Extract the lines of the material below, beginning with the first and ending with the line that holds "S.view_settings.exposure = 2.0;". Skip every picture.
....
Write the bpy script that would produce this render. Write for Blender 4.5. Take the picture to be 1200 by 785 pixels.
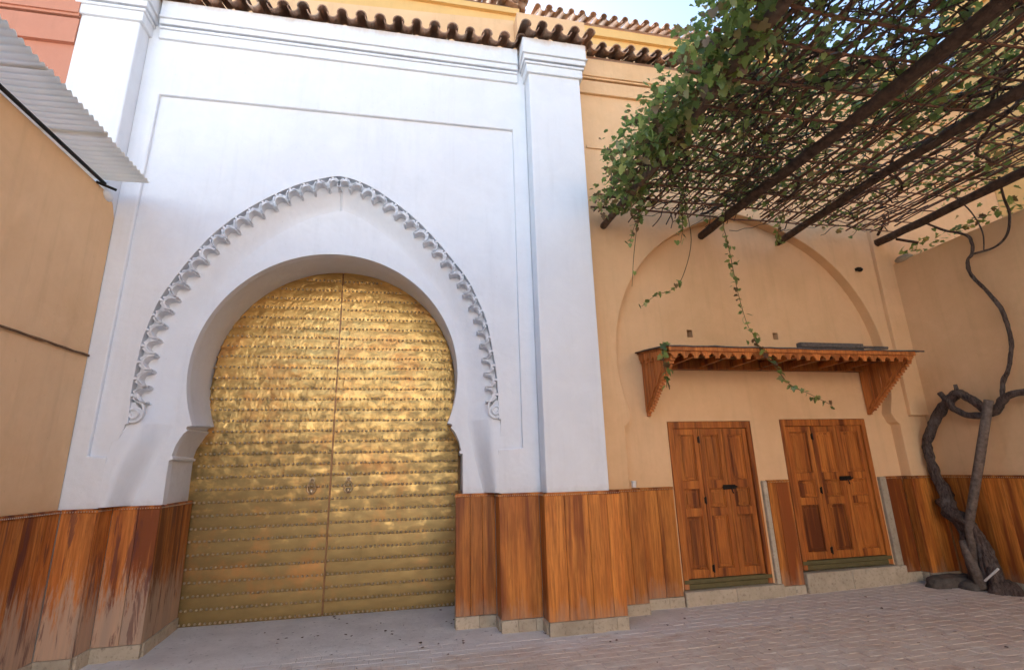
import bpy, bmesh, math, random
from mathutils import Vector, Matrix, noise
from mathutils.geometry import tessellate_polygon
for o in list(bpy.data.objects): bpy.data.objects.remove(o)
S = bpy.context.scene
COL = S.collection
rnd = random.Random(7)
PI = math.pi
# ------------------------------------------------------------------ camera, sky, sun, exposure
cam = bpy.data.objects.new('camera', bpy.data.cameras.new('camera')); COL.objects.link(cam)
cam.data.lens = 17.7315; cam.data.sensor_width = 36; cam.data.sensor_fit = 'HORIZONTAL'
cam.data.clip_start = 0.05; cam.data.clip_end = 500
R_ = Vector((0.97999638, -0.19715401, -0.02715503)); U_ = Vector((-0.0250068, -0.25735294, 0.96599385)); F_ = Vector((0.19743799, 0.94599142, 0.25713514))
M = Matrix((R_, U_, -F_)).transposed().to_4x4(); M.translation = Vector((0, 0, 1.6))
cam.matrix_world = M
S.camera = cam
SUN_EL, SUN_AZ = math.radians(26.5), math.radians(-14)      # azimuth from +Y towards +X: behind the gate, to its left
w = bpy.data.worlds.new('World'); S.world = w; w.use_nodes = True
nt = w.node_tree; nt.nodes.clear()
sky = nt.nodes.new('ShaderNodeTexSky'); sky.sky_type = 'NISHITA'; sky.sun_disc = False
sky.sun_elevation = SUN_EL; sky.sun_rotation = SUN_AZ; sky.air_density = 1.0; sky.dust_density = 1.3; sky.ozone_density = 1.0
bg = nt.nodes.new('ShaderNodeBackground'); bg.inputs['Strength'].default_value = 0.12
wo = nt.nodes.new('ShaderNodeOutputWorld')
nt.links.new(sky.outputs[0], bg.inputs[0]); nt.links.new(bg.outputs[0], wo.inputs[0])
sl = bpy.data.lights.new('sun', 'SUN'); sl.energy = 5.0; sl.angle = math.radians(0.5); sl.color = (1, 0.95, 0.88)
so = bpy.data.objects.new('sun', sl); COL.objects.link(so)
d = Vector((math.sin(SUN_AZ) * math.cos(SUN_EL), math.cos(SUN_AZ) * math.cos(SUN_EL), math.sin(SUN_EL)))
so.rotation_euler = d.to_track_quat('Z', 'Y').to_euler(); so.location = d * 40
S.view_settings.view_transform = 'Standard'; S.view_settings.look = 'None'
S.view_settings.exposure = 2.0; S.view_settings.gamma = 1.0; S.view_settings.use_curve_mapping = False

# ------------------------------------------------------------------ helpers
ORG = {}
def link(o, name, parent, M=None):
    COL.objects.link(o)
    po = ORG.get(parent.name, Vector()) if parent else Vector()
    if parent: o.parent = parent
    if M is None: M = Matrix.Translation(po)
    o.matrix_basis = Matrix.Translation(-po) @ M
    ORG[o.name] = M.translation.copy()
    return o
def tag(o, label, cat, group=None):
    o['label'] = label; o['category'] = cat
    if group: o['group'] = group
    return o
def thing(name, label, cat, loc, group=None):
    o = bpy.data.objects.new(name, None); o.empty_display_size = .2
    link(o, name, None, Matrix.Translation(Vector(loc)))
    return tag(o, label, cat, group)
class MB:
    def __init__(s): s.v = []; s.f = []
    def add(s, v, f):
        b = len(s.v); s.v += [tuple(p) for p in v]; s.f += [tuple(i + b for i in q) for q in f]; return s
    def box(s, x0, x1, y0, y1, z0, z1):
        return s.add([(x0,y0,z0),(x1,y0,z0),(x1,y1,z0),(x0,y1,z0),(x0,y0,z1),(x1,y0,z1),(x1,y1,z1),(x0,y1,z1)],
                     [(0,3,2,1),(4,5,6,7),(0,1,5,4),(1,2,6,5),(2,3,7,6),(3,0,4,7)])
    def quadbox(s, a, b, z0, z1, th):
        """upright board between plan points a and b, thickness th to the left of a->b"""
        a = Vector((a[0], a[1])); b = Vector((b[0], b[1])); t = (b - a).normalized(); n = Vector((-t.y, t.x)) * th
        P = [a, b, b + n, a + n]
        return s.add([(p.x, p.y, z0) for p in P] + [(p.x, p.y, z1) for p in P], [(0,3,2,1),(4,5,6,7),(0,1,5,4),(1,2,6,5),(2,3,7,6),(3,0,4,7)])
    def prism(s, loops, y0, y1, plane='xz', caps=True):
        """loops: outer then holes, points (a,b); extruded along the third axis between y0 and y1"""
        def P(a, b, c): return (a, c, b) if plane == 'xz' else ((c, a, b) if plane == 'yz' else (a, b, c))
        pts = [p for L in loops for p in L]; n = len(pts)
        v = [P(a, b, y0) for a, b in pts] + [P(a, b, y1) for a, b in pts]; f = []
        if caps:
            for t in tessellate_polygon([[Vector((a, b, 0)) for a, b in L] for L in loops]):
                f.append(tuple(t)); f.append(tuple(i + n for i in reversed(t)))
        k = 0
        for L in loops:
            m = len(L)
            for i in range(m):
                a, b = k + i, k + (i + 1) % m; f.append((a, b, b + n, a + n))
            k += m
        return s.add(v, f)
    def tube(s, pts, rad, seg=8, wob=0.0, seed=0, cap=True):
        pts = [Vector(p) for p in pts]; n = len(pts)
        if not hasattr(rad, '__len__'): rad = [rad] * n
        v = []; f = []; ref = Vector((0.123, 0.456, 0.88)).normalized(); prev = None
        for i, p in enumerate(pts):
            t = (pts[min(i + 1, n - 1)] - pts[max(i - 1, 0)]).normalized()
            if prev is None: x = t.cross(ref).normalized()
            else: x = (prev - t * prev.dot(t)).normalized()
            prev = x; y = t.cross(x)
            for k in range(seg):
                a = 2 * PI * k / seg; r = rad[i]
                if wob: r *= 1 + wob * noise.noise(Vector((k * 1.7 + seed * 9.1, p.x * 7 + p.y * 7, p.z * 7 + seed))) + (.35 * noise.noise(Vector((k * 2.3 + seed, p.y * 19, p.z * 19))) + .30 * max(0, noise.noise(Vector((k * .35 + seed, p.y * 5, p.z * 5)))) if wob >= .35 else 0)
                v.append(p + (x * math.cos(a) + y * math.sin(a)) * r)
        for i in range(n - 1):
            for k in range(seg):
                a = i * seg + k; b = i * seg + (k + 1) % seg; f.append((a, b, b + seg, a + seg))
        if cap: f.append(tuple(reversed(range(seg)))); f.append(tuple(range((n - 1) * seg, n * seg)))
        return s.add(v, f)
    def sphere(s, c, r, seg=8, rings=5, sc=(1,1,1)):
        v = []; f = []
        for i in range(rings + 1):
            a = PI * i / rings
            for k in range(seg):
                b = 2 * PI * k / seg
                v.append((c[0] + sc[0]*r*math.sin(a)*math.cos(b), c[1] + sc[1]*r*math.sin(a)*math.sin(b), c[2] + sc[2]*r*math.cos(a)))
        for i in range(rings):
            for k in range(seg):
                q = [i*seg+k, i*seg+(k+1)%seg, (i+1)*seg+(k+1)%seg, (i+1)*seg+k]
                f.append(tuple(q))
        return s.add(v, f)
    def data(s, name, mat, smooth=False, bevel=0, org=Vector(), merge=True):
        me = bpy.data.meshes.new(name)
        me.from_pydata([(a - org.x, b - org.y, c - org.z) for a, b, c in s.v], [], s.f)
        if merge or bevel:
            bm = bmesh.new(); bm.from_mesh(me)
            if merge: bmesh.ops.remove_doubles(bm, verts=bm.verts, dist=1e-5); bmesh.ops.recalc_face_normals(bm, faces=bm.faces)
            if bevel:
                es = [e for e in bm.edges if len(e.link_faces) == 2 and e.calc_face_angle(0) > .6]
                bmesh.ops.bevel(bm, geom=es, offset=bevel, segments=1, affect='EDGES', clamp_overlap=True)
            bm.to_mesh(me); bm.free()
        me.materials.append(mat)
        if smooth:
            for p in me.polygons: p.use_smooth = True
            if smooth != 2: me.set_sharp_from_angle(angle=math.radians(40))
        return me
    def build(s, name, mat, parent=None, smooth=False, bevel=0, org=None, **k):
        if org is None: org = ORG[parent.name] if parent else Vector()
        org = Vector(org)
        o = bpy.data.objects.new(name, s.data(name, mat, smooth, bevel, org, **k))
        return link(o, name, parent, Matrix.Translation(org))
def inst(name, me, parent, M):
    return link(bpy.data.objects.new(name, me), name, parent, M)
def bevmod(o, wd=.01, seg=2):
    m = o.modifiers.new('bevel', 'BEVEL'); m.width = wd; m.segments = seg; m.limit_method = 'ANGLE'; m.angle_limit = .7
def stuff(o): o['kind'] = 'stuff'; return o
def struct(o): o['kind'] = 'structure'; return o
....
▸ **RESPONSE FOR THIS EXERCISE**:
Write the bpy script that would produce this render. Write for Blender 4.5. Take the picture to be 1200 by 785 pixels.
import bpy, bmesh, math, random
from mathutils import Vector, Matrix, noise
from mathutils.geometry import tessellate_polygon
for o in list(bpy.data.objects): bpy.data.objects.remove(o)
S = bpy.context.scene
COL = S.collection
rnd = random.Random(7)
PI = math.pi
# ------------------------------------------------------------------ camera, sky, sun, exposure
cam = bpy.data.objects.new('camera', bpy.data.cameras.new('camera')); COL.objects.link(cam)
cam.data.lens = 17.7315; cam.data.sensor_width = 36; cam.data.sensor_fit = 'HORIZONTAL'
cam.data.clip_start = 0.05; cam.data.clip_end = 500
R_ = Vector((0.97999638, -0.19715401, -0.02715503)); U_ = Vector((-0.0250068, -0.25735294, 0.96599385)); F_ = Vector((0.19743799, 0.94599142, 0.25713514))
M = Matrix((R_, U_, -F_)).transposed().to_4x4(); M.translation = Vector((0, 0, 1.6))
cam.matrix_world = M
S.camera = cam
SUN_EL, SUN_AZ = math.radians(26.5), math.radians(-14)      # azimuth from +Y towards +X: behind the gate, to its left
w = bpy.data.worlds.new('World'); S.world = w; w.use_nodes = True
nt = w.node_tree; nt.nodes.clear()
sky = nt.nodes.new('ShaderNodeTexSky'); sky.sky_type = 'NISHITA'; sky.sun_disc = False
sky.sun_elevation = SUN_EL; sky.sun_rotation = SUN_AZ; sky.air_density = 1.0; sky.dust_density = 1.3; sky.ozone_density = 1.0
bg = nt.nodes.new('ShaderNodeBackground'); bg.inputs['Strength'].default_value = 0.12
wo = nt.nodes.new('ShaderNodeOutputWorld')
nt.links.new(sky.outputs[0], bg.inputs[0]); nt.links.new(bg.outputs[0], wo.inputs[0])
sl = bpy.data.lights.new('sun', 'SUN'); sl.energy = 5.0; sl.angle = math.radians(0.5); sl.color = (1, 0.95, 0.88)
so = bpy.data.objects.new('sun', sl); COL.objects.link(so)
d = Vector((math.sin(SUN_AZ) * math.cos(SUN_EL), math.cos(SUN_AZ) * math.cos(SUN_EL), math.sin(SUN_EL)))
so.rotation_euler = d.to_track_quat('Z', 'Y').to_euler(); so.location = d * 40
S.view_settings.view_transform = 'Standard'; S.view_settings.look = 'None'
S.view_settings.exposure = 2.0; S.view_settings.gamma = 1.0; S.view_settings.use_curve_mapping = False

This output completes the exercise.